In America, titles of nobility were banned in the Constitution and in our democratic culture. In a society built on notions of equality (the obvious exceptions of Black people, women, Native Americans notwithstanding) no one has access to special carve-outs or exemptions as to what is right and wrong. Claiming them, particularly in secret, feels like a betrayal against the whole idea of equality.
The problem in the modern era is that elites — of all ideological stripes — have violated that bargain. The result isn’t that we’ve abandoned any notion of right and wrong. Instead, by elevating hypocrisy to the greatest of sins, we end up weaponizing the principles, using them as a cudgel against the other side but not against our own.
Pick an issue: violent rhetoric by politicians, sexual misconduct, corruption and so on. With every revelation, almost immediately the debate becomes a riot of whataboutism. Team A says that Team B has no right to criticize because they did the same thing. Team B points out that Team A has switched positions. Everyone has a point. And everyone is missing the point.
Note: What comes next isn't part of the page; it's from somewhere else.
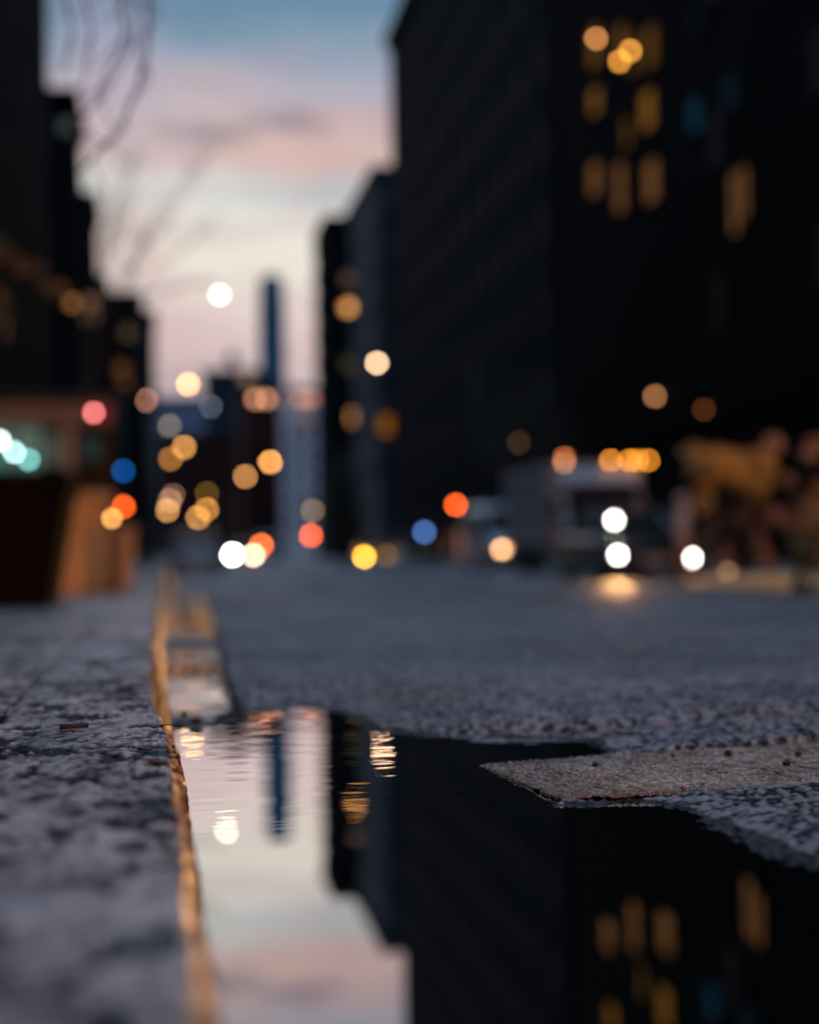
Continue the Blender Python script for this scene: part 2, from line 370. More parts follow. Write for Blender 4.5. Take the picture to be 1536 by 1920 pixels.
# road marking -------------------------------------------------------
nu, nv = 620, 190
tu = np.linspace(0, 1, nu)[None, :]; tv = np.linspace(0, 1, nv)[:, None]
ax = A0.x+(A1.x-A0.x)*tu; ay = A0.y+(A1.y-A0.y)*tu; bx = B0.x+(B1.x-B0.x)*tu; by = B0.y+(B1.y-B0.y)*tu
X2 = ax*(1-tv)+bx*tv; Y2 = ay*(1-tv)+by*tv
ex = np.minimum(np.minimum(tu, 1-tu)*3, np.minimum(tv, 1-tv))*1.0
wv = np.exp(-(ex/.06)**2); X2 = X2 + .004*fbm(X2, Y2, .02, 12)*wv; Y2 = Y2 + .007*fbm(X2, Y2, .02, 13)*wv
s3, v3 = stones(X2, Y2*.7, .0036, 60); s4, v4 = stones(X2*1.0, Y2*.45, .012, 62)
crack = np.clip((.32-s4)/.32, 0, 1)*sst(-.1, .35, fbm(X2, Y2, .12, 63, 2))
Z2 = mark_base(X2, Y2) - .0010 + s3*v3*.0018 - crack*.0012 + .0012*fbm(X2, Y2, .08, 64) 
edge = sst(0, .008, ex + .006*vn(X2, Y2, .01, 65)); Z2 = Z2 - (1-edge)*.0025
tn = np.clip(.35 + .5*s3*v3 + .5*fbm(X2, Y2, .05, 66) - .9*crack - .35*sst(.2, .5, vn(X2, Y2, .006, 67)), 0, 1)
dd = (X2-A0.x)
mdirt = np.clip(np.clip(1-sst(.04, .12, dd), 0, 1)*.7 + (1-sst(.0, .03, ex)), 0, 1)*.95; tn = tn*sst(0, .025, ex)
mark = grid_mesh('road_marking', X2, Y2, Z2, MMARK, {'tone': tn, 'wet': .25*np.ones_like(X2)*(1-sst(.1,.3,dd)), 'dirt_glow': mdirt}); tag(mark, kind='structure')

# puddle water -------------------------------------------------------
mw = bpy.data.materials.new('puddle_water'); mw.use_nodes = True; t = mw.node_tree; t.nodes.clear()
g_ = t.nodes.new('ShaderNodeBsdfGlossy'); g_.inputs['Roughness'].default_value = .012; g_.inputs['Color'].default_value = (.97,.97,.97,1)
tr = t.nodes.new('ShaderNodeBsdfTransparent'); tr.inputs[0].default_value = (.42,.34,.26,1)
fr = t.nodes.new('ShaderNodeFresnel'); fr.inputs[0].default_value = 2.2
fm = t.nodes.new('ShaderNodeMapRange'); fm.inputs[1].default_value = .1; fm.inputs[2].default_value = .55; fm.inputs[3].default_value = .3; fm.inputs[4].default_value = .97
ms = t.nodes.new('ShaderNodeMixShader'); ow = t.nodes.new('ShaderNodeOutputMaterial')
t.links.new(fr.outputs[0], fm.inputs[0]); t.links.new(fm.outputs[0], ms.inputs[0]); t.links.new(tr.outputs[0], ms.inputs[1]); t.links.new(g_.outputs[0], ms.inputs[2]); t.links.new(ms.outputs[0], ow.inputs[0])
wx = axis([(.005,1.3,.005,.006)]); wy = axis([(-.6,.6,.02,.006),(.6,2.6,.004,.004)])
WX, WY = np.meshgrid(wx, wy)
rip = sst(1.25, 1.5, WY)
WZ = (.00006*vn(WX*.5, WY, .018, 70) + .00003*vn(WX*.45, WY, .008, 71))*rip + .00007*vn(WX, WY, .12, 72)
edge_d = -sdpoly(WX, WY, pud)
WZ = WZ + .00010*vn(WX*.6, WY, .011, 73)*np.exp(-np.clip(edge_d,0,1)/.03)*rip
wat = grid_mesh('puddle_water', WX, WY, WZ, mw); tag(wat, kind='structure')

# ------------------------------------------------------------------ kerb and pavement
tb = [(412,1920),(385,1700),(362,1530),(347,1420),(337,1355),(322,1290),(314,1200),(307,1120)]
tt = [(393,1920),(367,1700),(347,1530),(325,1410),(304,1345),(283,1290),(288,1200),(294,1120)]
KH = .05
bY = [G(u,v).y for u,v in tb]; bX = [G(u,v).x for u,v in tb]
tY = [G(u,v,KH).y for u,v in tt]; tX = [G(u,v,KH).x for u,v in tt]
print('kerb bottom', [(round(a,3),round(b,2)) for a,b in zip(bX,bY)]); print('kerb top', [(round(a,3),round(b,2)) for a,b in zip(tX,tY)])
ky = axis([(-40,.4,3,.02),(.4,1.0,.006,.0024),(1.0,2.4,.0018,.0024),(2.4,8,.003,.02),(8,30,.03,.2),(30,900,.4,40)])
def kerb_top_x(y): return np.interp(y, tY, tX)
def kerb_bot_x(y): return np.interp(y, bY, bX)
def top_relief(x, y):
    near = 1-sst(5, 10, y)
    f = fbm(x, y*.7, .05, 101, 4); s_, v_ = stones(x, y*.6, .0052, 102)
    pit = sst(.08, .28, fbm(x, y*.6, .020, 103, 4)); pit2 = sst(.12, .35, vn(x, y*.6, .006, 104))
    z = (.0019*f + .0018*s_*v_ - .0028*pit - .0012*pit2)*near
    tone = np.clip(.56 + .45*f + .25*fbm(x, y, .2, 131, 3) + .35*(s_*v_-.35) - .85*pit - .5*pit2*s_, 0, 1)
    dirt_glow = sst(.2, .45, fbm(x, y*.6, .03, 105, 3))*.6
    wet = sst(.15, .5, fbm(x, y, .11, 106, 3))*.5
    return z, tone, dirt_glow, wet
sA = np.concatenate([np.linspace(0, .75, 64), np.linspace(.75, 1, 34)[1:]])
YK, SA = np.meshgrid(ky, sA, indexing='ij')
xt = kerb_top_x(YK) + .0028*fbm(YK, YK*0, .03, 110, 3)+.004*vn(YK, YK*0, .2, 111); xb = kerb_bot_x(YK) + .002*vn(YK, YK*0, .05, 112)
x0 = -.16
f = np.clip(SA/.75, 0, 1); g = np.clip((SA-.75)/.25, 0, 1)
XK = np.where(SA < .75, x0+(xt-x0)*(1-(1-f)**1.35), xt+(xb-xt)*g**.85)
zr, tn, dt, wt = top_relief(XK, YK)
rnd = .006*np.clip((f-.9)/.1, 0, 1)**2
ZK = np.where(SA < .75, KH-rnd, (KH-.006)-(KH+.024)*g**1.15)
chip = sst(.1, .5, fbm(XK*2, YK, .02, 114, 3))*np.exp(-((SA-.76)/.07)**2)*.004
ZK = ZK + zr*(1-g) - chip + drop(YK)
s5, v5 = stones(YK, ZK, .006, 120)
XK = XK + np.where(g > 0, (s5*v5*.0030+.0012*fbm(YK, ZK, .02, 121, 2)), 0)*(1-sst(5,9,YK))
# stone joints across the kerb
jt = np.zeros_like(YK)
for q in np.arange(-3.2, 40, 1.83): jt = jt + np.exp(-((YK-(q+1.55)-.15*XK)/.004)**2)
ZK = ZK - .006*np.clip(jt, 0, 1)
nTop = 64
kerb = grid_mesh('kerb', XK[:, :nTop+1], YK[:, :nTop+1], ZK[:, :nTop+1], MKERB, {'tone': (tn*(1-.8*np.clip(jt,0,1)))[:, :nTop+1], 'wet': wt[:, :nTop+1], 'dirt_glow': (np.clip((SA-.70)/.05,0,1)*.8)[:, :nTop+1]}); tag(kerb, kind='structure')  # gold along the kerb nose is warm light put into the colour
ftone = np.clip(.55+.5*fbm(YK, ZK, .03, 122, 3)+1.0*(s5*v5-.40), 0, 1)*(1-.7*np.clip(jt,0,1))
face = grid_mesh('kerb_face', XK[:, nTop:], YK[:, nTop:], ZK[:, nTop:], MFACE, {'tone': ftone[:, nTop:], 'wet': (0*wt+.15)[:, nTop:], 'dirt_glow': np.clip(sst(-.05,.3,fbm(YK,ZK,.022,123,3))+.6*sst(.1,.4,vn(YK,ZK,.006,124)),0,1)[:, nTop:]*.9}); tag(face, kind='structure')
px_ = axis([(-5.0,-1.0,.3,.03),(-1.0,-.35,.012,.004),(-.35,-.163,.003,.002)])
XP, YP = np.meshgrid(px_, ky)
zr, tn, dt, wt = top_relief(XP, YP)
pj = np.zeros_like(XP)
for q in np.arange(-6, 60, 1.5): pj = pj + np.exp(-((YP-q-.4)/.008)**2)
pj = pj + np.exp(-((XP+1.6)/.02)**2)
ZP = KH + zr + drop(YP) - .004*np.clip(pj,0,1)
pave = grid_mesh('pavement', XP, YP, ZP, MPAVE, {'tone': tn*(1-.6*np.clip(pj,0,1)), 'wet': wt, 'dirt_glow': dt}); tag(pave, kind='structure')
# fill under the joint, far pavement and wider ground
def strip(name, x0, x1, dz, m, y0=-40, y1=900, n=160):
    ya = axis([(y0, 3, 4, .5), (3, 36, .5, 1), (36, y1, 5, 60)]); xa = np.linspace(x0, x1, 6); A, B = np.meshgrid(xa, ya)
    z = drop(B)+dz
    o = grid_mesh(name, A, B, z, m, {'tone': .4+.2*vn(A, B, 1, 3), 'wet': 0*A, 'dirt_glow': 0*A}); tag(o, kind='structure'); return o
strip('joint_bed', -.20, -.12, KH-.012, MPAVE)
b = MB(); 
ya = axis([(-40, 3, 4, .5), (3, 36, .5, 1), (36, 900, 5, 60)])
for y0_, y1_ in zip(ya, ya[1:]):
    b.quad((15.0,y0_,dr(y0_)-.02),(15.0,y1_,dr(y1_)-.02),(15.0,y1_,dr(y1_)+.13),(15.0,y0_,dr(y0_)+.13))
tag(b.build('far_kerb', M['concrete']), kind='structure')
strip('far_pavement', 15.0, 18.0, .13, MPAVE)
gx_, gy_ = np.meshgrid(np.linspace(-3000, 3000, 9), np.linspace(-3000, 5500, 9))
gr_ = grid_mesh('ground', gx_, gy_, 0*gx_-.60, MROAD, {'tone': .3+0*gx_, 'wet': 0*gx_, 'dirt_glow': 0*gx_}); tag(gr_, kind='structure')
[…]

Sure, hypocrisy is a moral failing, and partisan inconsistency is an intellectual one. But neither changes the objective facts. This is something you’re supposed to learn as a child: It doesn’t matter what everyone else is doing or saying, wrong is wrong. It’s also something lawyers like Mr. Blanche are supposed to know. Telling a judge that the hypocrisy of the prosecutor — or your client’s transparency — means your client did nothing wrong would earn you nothing but a laugh.